Google Authorship has been cancelled. John Mueller publicly shared on his Google+ profile yesterday that all remaining Google Authorship properties have been removed from display in the SERPS. While you can read John’s full statement on his profile, here’s the important details from his release.
We’ve gotten lots of useful feedback from all kinds of webmasters and users, and we’ve tweaked, updated, and honed recognition and displaying of authorship information. Unfortunately, we’ve also observed that this information isn’t as useful to our users as we’d hoped, and can even distract from those results. With this in mind, we’ve made the difficult decision to stop showing authorship in search results.
(If you’re curious — in our tests, removing authorship generally does not seem to reduce traffic to sites. Nor does it increase clicks on ads. We make these kinds of changes to improve our users’ experience.)
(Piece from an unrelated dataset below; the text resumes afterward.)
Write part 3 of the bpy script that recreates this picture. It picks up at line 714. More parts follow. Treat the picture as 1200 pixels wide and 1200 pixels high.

I thought Google Authorship was great at first. I thought it could really bring the search results to light and give people an “individuality” to their listings. Over time however, it became a “spammy” tactic that was easily identifiable and I believe it ended up “devaluing” the individuality of the SERP listing. I do also believe that when John states that in Google’s tests, authorship generally didn’t seem to reduce traffic to sites. I’ve measured those KPI’s and I haven’t seen a noticeable decrease across any of my sites that had Google Authorship implemented on them.
John also states within his post that the use of Schema.org will have expanded support with the Google teams for structured markup:
Going forward, we’re strongly committed to continuing and expanding our support of structured markup (such as schema.org). This markup helps all search engines better understand the content and context of pages on the web, and we’ll continue to use it to show rich snippets in search results.
This is the best news that I could hope for with the cancellation of Google Authorship. Schema.org has been and should be continued to be put front and center when it comes to providing information to your website. While anyone can learn it, unlike Google Authorship it doesn’t need just a snippet of code to be placed on your website. Schema.org takes some thought in how you would like your site to be structured with Google, and it makes people really think about how they want their information displayed with all the important Search Engines.
Finally, within his statement John wants everyone to know that Google+ will still be used when making searches that your friends and circle makes have created content for:
It’s also worth mentioning that Search users will still see Google+ posts from friends and pages when they’re relevant to the query — both in the main results, and on the right-hand side. Today’s authorship change doesn’t impact these social features.
To be quite honest, the comments section of John’s update is chalked filled with the normal SEO gang (Barry Schwartz, Bill Slawski and AJ Kohn) asking tough question about what’s next in regards to Publishership, Schema.org and much more. I suggest checking out the post to see what kind of other information will be dug up as this post continues to grow with heightened importance. As for myself, I’m going to end up posting my last snippet below and sobbing about what could have been. Google Authorship, Rest in Peace!